Another effect of the decision will be to extend the use of CE Marking.

Although the proposal omits products falling under the GPSD from its scope, we detect that some MEPs would like to see the GPSD absorbed in order to avoid having two systems in operation in parallel. However, as the proposal sets out a moratorium or cooling-off period for claims made under the ‘revised’ New Approach, clearly some derogation would need to be given to consumer products if safety of the consumer is not to be prejudiced.

The intention of the proposal on national technical rules is to strengthen mutual recognition and to make it more difficult for member states to use national rules to block a product legally on sale in another member state.

Briefly, a member state wishing to block or require the withdrawal of a product because it is in breach of national rules will have to inform the manufacturer or importer and give them twenty working days to comment on the action proposed. The manufacturer or importer must also have the right of appeal against any ban or restriction to the national courts.
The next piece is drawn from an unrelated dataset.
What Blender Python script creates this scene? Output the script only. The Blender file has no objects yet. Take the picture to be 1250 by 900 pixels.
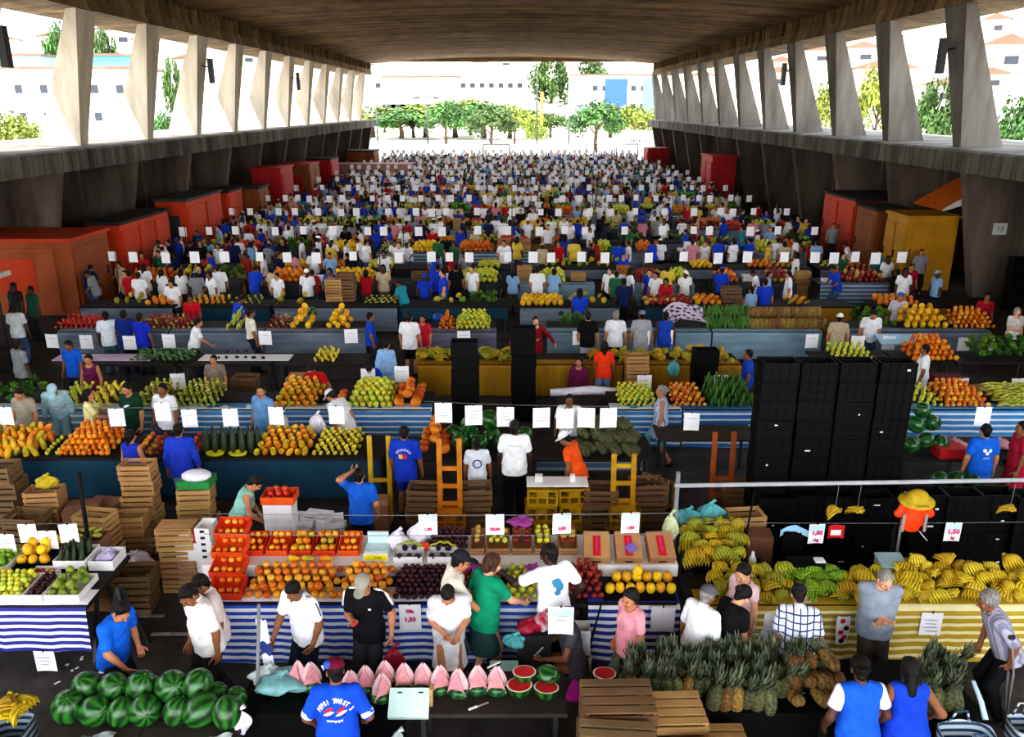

The proposal on technical rules also requires each member state to set up Product Contact Points to help economic operators whose products may have problems under national rules.

The proposal does not apply to withdrawals under the General Product Safety Directive or food safety laws, but appears to apply to other national restrictions such as labelling/marking requirements, environmental standards, conditions of use/disposal etc, for food and non-food products. In these cases the procedure laid down in the proposal must be followed.

The explanatory material from the Commission says that the burden of proof is placed on the national authority wishing to apply a national rule that restricts access to the national market. The Commission also says that this is a change to the current situation of “legal uncertainty” regarding the burden of proof in cases of dispute. At one point the Commission says that it is for the member state “to prove that a product is unsafe” before they can deny it access to the market.

It is not clear that the proposal has the actual effect the Commission claims for it. It certainly imposes a twenty day procedure, but it does not explicitly mention burden of proof except perhaps in recital 14. Even if the regulation does reverse the burden of proof, it is not clear whether this is actually a change in the current law – although it may at least be a clarification.

Certainly, the proposed regulation on technical rules will make it more difficult to apply national rules to deny access to the market. There may be many national rules that should not be used in this way but again little is known about the overall scope or “reach” of the proposal.